Non-adiabatic linear response in open quantum systems

TL;DR

This paper extends non-adiabatic linear response theory to open quantum many-body systems, revealing how different ramping protocols probe correlations and steady-state properties.

Contribution

It generalizes the theory to open systems, showing the response depends on the type of parameter ramping and introduces a new way to probe many-body correlations.

Findings

First-order deviation is memoryless and depends only on final parameters.

Ramping Hamiltonian involves the derivative of the retarded Green's function.

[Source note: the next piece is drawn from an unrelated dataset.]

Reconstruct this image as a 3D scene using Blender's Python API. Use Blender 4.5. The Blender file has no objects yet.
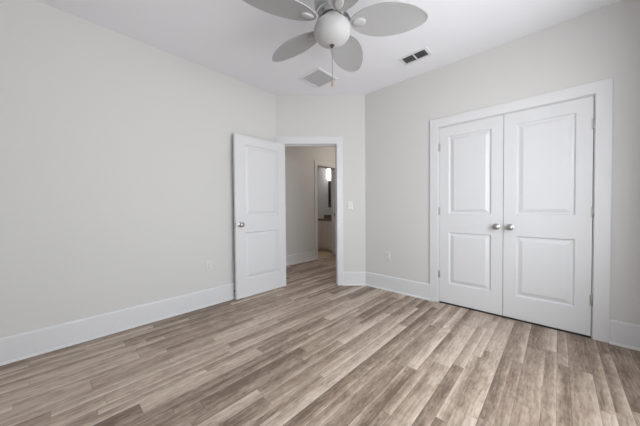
import bpy, bmesh, math
from mathutils import Matrix, Vector

S = bpy.context.scene
COL = S.collection
PI = math.pi

# ------------------------------------------------------------------ camera
# world axes: +x runs along the left wall (and the floor planks), +y along the closet wall
CAM_Z = 1.12
F_PX = 252.95
HEAD, PITCH_DOWN, ROLL = 0.7556, 0.0191, -0.0076     # heading from +x, slight downward pitch, slight roll
cam = bpy.data.cameras.new('camera')
cam.sensor_width = 36.0
cam.lens = F_PX / 640.0 * 36.0
cam.clip_start = 0.02
co = bpy.data.objects.new('camera', cam)
COL.objects.link(co)
fw_ = Vector((math.cos(HEAD) * math.cos(PITCH_DOWN), math.sin(HEAD) * math.cos(PITCH_DOWN), -math.sin(PITCH_DOWN)))
r0_ = Vector((math.sin(HEAD), -math.cos(HEAD), 0))
u0_ = r0_.cross(fw_)
r_ax = r0_ * math.cos(ROLL) + u0_ * math.sin(ROLL)
u_ax = u0_ * math.cos(ROLL) - r0_ * math.sin(ROLL)
co.matrix_world = Matrix.Translation((0, 0, CAM_Z)) @ Matrix((r_ax, u_ax, -fw_)).transposed().to_4x4()
S.camera = co

# ------------------------------------------------------------------ world: soft overcast daylight
w = bpy.data.worlds.new('world')
S.world = w
w.use_nodes = True
nt = w.node_tree
nt.nodes.clear()
out = nt.nodes.new('ShaderNodeOutputWorld')
bg = nt.nodes.new('ShaderNodeBackground')
tc = nt.nodes.new('ShaderNodeTexCoord')
sp = nt.nodes.new('ShaderNodeSeparateXYZ')
rp = nt.nodes.new('ShaderNodeValToRGB')
mr = nt.nodes.new('ShaderNodeMapRange')
mr.inputs['From Min'].default_value = -1
mr.inputs['From Max'].default_value = 1
nt.links.new(tc.outputs['Generated'], sp.inputs[0])
nt.links.new(sp.outputs['Z'], mr.inputs['Value'])
nt.links.new(mr.outputs[0], rp.inputs[0])
nt.links.new(rp.outputs[0], bg.inputs[0])
nt.links.new(bg.outputs[0], out.inputs[0])
e = rp.color_ramp.elements
e[0].position = 0.46
e[0].color = (0.96, 0.97, 0.98, 1)
e[1].position = 0.52
e[1].color = (0.91, 0.96, 1.0, 1)
SKY = 8.4
bg.inputs['Strength'].default_value = SKY

S.view_settings.view_transform = 'Standard'
S.view_settings.look = 'None'
S.view_settings.gamma = 1.0
S.view_settings.use_curve_mapping = False
S.view_settings.exposure = 0.0
S.cycles.max_bounces = 16
S.cycles.diffuse_bounces = 10
S.cycles.transparent_max_bounces = 12

# room plan (metres)
XB, YN = -0.62, -0.56                   # wall behind (x), wall near right (y)
XR, YL = 3.114, 2.948                    # closet wall, left wall
TH = math.radians(44.144)               # direction the diagonal door wall faces away from the room
YD = 3.6491                             # its distance from the origin
H = 2.74
T = 0.115
WIN1 = (0.25, 2.34, 0.45, 2.25)         # window in the wall y = YN : x0 x1 z0 z1


def portal(name, loc, rot, sx, sy):
    l = bpy.data.lights.new(name, 'AREA')
    l.shape = 'RECTANGLE'
    l.size, l.size_y = sx, sy
    l.cycles.is_portal = True
    o = bpy.data.objects.new(name, l)
    COL.objects.link(o)
    o.location = loc
    o.rotation_euler = rot
    o['kind'] = 'helper'


portal('daylight_portal', ((WIN1[0] + WIN1[1]) / 2, YN - T - 0.03, (WIN1[2] + WIN1[3]) / 2), (PI / 2, 0, 0),
       WIN1[1] - WIN1[0], WIN1[3] - WIN1[2])

# ------------------------------------------------------------------ frames
C_, S_ = math.cos(TH), math.sin(TH)
E1 = Vector((S_, -C_, 0))               # along the diagonal wall, to the right
E2 = Vector((C_, S_, 0))                # through the diagonal wall into the hall


def W(X, Y, z=0.0):
    v = E1 * X + E2 * Y
    return Vector((v.x, v.y, z))


CAMM = Matrix(((E1.x, E2.x, 0, 0), (E1.y, E2.y, 0, 0), (0, 0, 1, 0), (0, 0, 0, 1)))
CAM_ROT = math.atan2(E1.y, E1.x)


# ------------------------------------------------------------------ materials
def principled(name, color, rough=0.5, metal=0.0, bump=0.0, bscale=200.0, spec=0.5):
    m = bpy.data.materials.new(name)
    m.use_nodes = True
    n = m.node_tree
    b = n.nodes['Principled BSDF']
    b.inputs['Base Color'].default_value = (*color, 1)
    b.inputs['Roughness'].default_value = rough
    b.inputs['Metallic'].default_value = metal
    b.inputs['Specular IOR Level'].default_value = spec
    tex = n.nodes.new('ShaderNodeTexNoise')
    tex.inputs['Scale'].default_value = bscale
    tex.inputs['Detail'].default_value = 3
    geo = n.nodes.new('ShaderNodeTexCoord')
    n.links.new(geo.outputs['Object'], tex.inputs['Vector'])
    mix = n.nodes.new('ShaderNodeMixRGB')
    mix.blend_type = 'MULTIPLY'
    mix.inputs['Fac'].default_value = 0.03
    mix.inputs['Color1'].default_value = (*color, 1)
    n.links.new(tex.outputs['Color'], mix.inputs['Color2'])
    n.links.new(mix.outputs[0], b.inputs['Base Color'])
    if bump:
        bp = n.nodes.new('ShaderNodeBump')
        bp.inputs['Strength'].default_value = bump
        bp.inputs['Distance'].default_value = 0.002
        n.links.new(tex.outputs['Fac'], bp.inputs['Height'])
        n.links.new(bp.outputs[0], b.inputs['Normal'])
    return m


M = {}
M['wall'] = principled('wall_paint', (0.64, 0.637, 0.627), 0.6, bump=0.06, bscale=260, spec=0.25)
M['ceiling'] = principled('ceiling_paint', (0.83, 0.835, 0.875), 0.8, bump=0.08, bscale=180, spec=0.2)
M['trim'] = principled('trim_paint', (0.695, 0.70, 0.715), 0.35, bump=0.02, bscale=120)
M['door'] = principled('door_paint', (0.69, 0.695, 0.71), 0.38, bump=0.03, bscale=150)
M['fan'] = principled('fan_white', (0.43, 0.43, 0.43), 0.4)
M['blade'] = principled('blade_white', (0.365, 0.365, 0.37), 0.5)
M['plate'] = principled('plate_white', (0.675, 0.67, 0.66), 0.3)
M['plate_slot'] = principled('plate_slot', (0.25, 0.25, 0.25), 0.5)
M['nickel'] = principled('satin_nickel', (0.42, 0.41, 0.40), 0.28, 1.0)
M['steel'] = principled('hinge_steel', (0.48, 0.48, 0.48), 0.4, 1.0)
M['bronze'] = principled('dark_metal', (0.12, 0.11, 0.10), 0.35, 0.8)
M['rubber_and_gap'] = principled('black_rubber_and_gap', (0.03, 0.03, 0.03), 0.6)
M['oak'] = principled('pull_wood', (0.36, 0.26, 0.15), 0.4)
M['vent_white'] = principled('vent_white', (0.72, 0.72, 0.74), 0.4)
M['vent_dark'] = principled('vent_duct', (0.05, 0.05, 0.055), 0.7)
M['vent_inner'] = principled('vent_inner_white', (0.80, 0.80, 0.81), 0.6)
M['vent_slat'] = principled('vent_slat', (0.45, 0.45, 0.46), 0.5)
M['vanity'] = principled('vanity_paint', (0.74, 0.68, 0.645), 0.45)
M['frame_black'] = principled('frame_black', (0.010, 0.010, 0.010), 0.65)
M['mirror'] = principled('mirror_glass', (0.85, 0.87, 0.87), 0.03, 1.0)
M['vinyl'] = principled('window_vinyl', (0.82, 0.82, 0.82), 0.35)


def glass_mat():
    m = bpy.data.materials.new('window_glass')
    m.use_nodes = True
    n = m.node_tree
    n.nodes.clear()
    o = n.nodes.new('ShaderNodeOutputMaterial')
    mx = n.nodes.new('ShaderNodeMixShader')
    tr = n.nodes.new('ShaderNodeBsdfTransparent')
    gl = n.nodes.new('ShaderNodeBsdfGlossy')
    gl.inputs['Roughness'].default_value = 0.02
    mx.inputs[0].default_value = 0.06
    n.links.new(tr.outputs[0], mx.inputs[1])
    n.links.new(gl.outputs[0], mx.inputs[2])
    n.links.new(mx.outputs[0], o.inputs[0])
    return m


M['glass'] = glass_mat()


def emit_mat(name, color, strength):
    m = bpy.data.materials.new(name)
    m.use_nodes = True
    b = m.node_tree.nodes['Principled BSDF']
    b.inputs['Base Color'].default_value = (0.9, 0.9, 0.88, 1)
    b.inputs['Emission Color'].default_value = (*color, 1)
    b.inputs['Emission Strength'].default_value = strength
    return m


M['hall_fill_glow'] = emit_mat('hall_fill_dome', (1.0, 0.88, 0.76), 50.0)  # glow of the unseen dome added to lift the hall
M['lamp_glow'] = emit_mat('lit_lamp_shade', (1.0, 0.96, 0.92), 15.0)


def globe_mat():
    m = principled('opal_glass', (0.46, 0.46, 0.465), 0.55)
    b = m.node_tree.nodes['Principled BSDF']
    b.inputs['Subsurface Weight'].default_value = 0.8
    b.inputs['Subsurface Radius'].default_value = (0.05, 0.05, 0.05)
    return m


M['globe'] = globe_mat()


class NB:
    """tiny helper to chain math nodes"""
    def __init__(s, n):
        s.n = n

    def m(s, op, a, b=None, c=None):
        k = s.n.nodes.new('ShaderNodeMath')
        k.operation = op
        for i, v in enumerate((a, b, c)):
            if v is None:
                continue
            if isinstance(v, (int, float)):
                k.inputs[i].default_value = v
            else:
                s.n.links.new(v, k.inputs[i])
        return k.outputs[0]

    def vec(s, x, y, z=0.0):
        k = s.n.nodes.new('ShaderNodeCombineXYZ')
        for i, v in enumerate((x, y, z)):
            if isinstance(v, (int, float)):
                k.inputs[i].default_value = v
            else:
                s.n.links.new(v, k.inputs[i])
        return k.outputs[0]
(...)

Ramping dissipation involves a high-order correlation function.

Abstract

Adiabatic theorem and non-adiabatic corrections have been widely applied in modern quantum technology. Recently, non-adiabatic linear response theory has been developed to probe the many-body correlations in closed systems. In this work, we generalize the non-adiabatic linear response theory to open quantum many-body systems. We show that, similar to the closed case, the first-order deviation from the instantaneous steady state is memoryless -- it depends only on the final parameters and not on the initial state or ramping path. When ramping the Hamiltonian, the linear response of observables is governed by the derivative of the retarded Green's function, as in closed systems. In contrast, ramping the dissipation gives rise to a different response, characterized by a high-order correlation function defined in the steady state. Our results offer a compact and physically transparent formulation of non-adiabatic response in open systems, and demonstrate that ramping dynamics can serve as a versatile tool for probing many-body correlations beyond equilibrium.